I feel as though there are a great deal of musicians in the modern day, creating music that they feel they should be writing due to the success of others, instead of being motivated to write about who they actually are and what their life is and the experiences they have personally obtained. And guess what? It works. It’s keeping the music industry alive, somewhat. But I feel as though that can only go on for so long before you realise you have no idea who you are and what it is you as an artist are really about. Just because someone jumps off a cliff, doesn’t mean you should too.

Music for me is my take on things, whether anyone agrees with that or not is anyone’s guess, but I think those musicians who are pushing the envelope are the ones who are crossing those lines, covering ground that hasn’t yet been walked on, saying things that people are too afraid to put out there. You believe in aliens? Fucking write a song about it, yo. You want to stand out? Bring up something controversial. It could be something that’s been done a million times, the important thing is that you do it your way. So I guess, in answer to your question, (and I realise this is the biggest cliche), but being myself and not someone else’s version of myself is pretty important for me as an artist.


What’s the best piece of advice given to you?
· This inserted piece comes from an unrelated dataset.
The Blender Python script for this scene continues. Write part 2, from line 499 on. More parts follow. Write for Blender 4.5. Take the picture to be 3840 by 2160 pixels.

 Don’t worry about what anyone else is doing. Work hard on your own game. It’s so easy to get caught up on the success of those around you, but don’t let yourself think it’ll never happen for you. Run your own race and don’t compare yourself to anyone – ever.





What’s your point of view on the current state of the Australian music industry?

I’m not even sure I even have the experience to qualify for an opinion on this topic just yet, but I definitely do have one. There is so much utter bullshit surrounding what is essentially a very simple concept. All I want to do is write and release music and yet there is all of this excess crap involved with how it’s done if you want to really get anywhere. I do believe the Australian music industry is a pretty weak standpoint that is still somewhat developing the skills to really do what can already be offered for artists overseas. You know what they say, you never really make it until you’ve made it in the US or UK. Once you do that, no doubt Australia will all of a sudden give a shit about you and want to claim you as their own. I feel as though, just like with anything, you never really know what you’ve got ’til it’s gone and the AMI is no different.



Do you think Triple J Unearthed is the best option for upcoming artists to gain exposure?

Unearthed is great, don’t get me wrong (it definitely can help), but I think the misconception is that you have to be played on triple J to be anything and I think that’s not necessarily the case. Unearthed is not the only way to be heard. It’s as easy as sending your music to whoever you see fit. Hey, they may or may not play your stuff, but if you don’t try you’ll never know. Hustle. Don’t wait around for people to come to you, because there’s no guarantee that’ll ever happen. Put your shit on Unearthed, sure, but don’t let that be where the train stops is all I’m saying.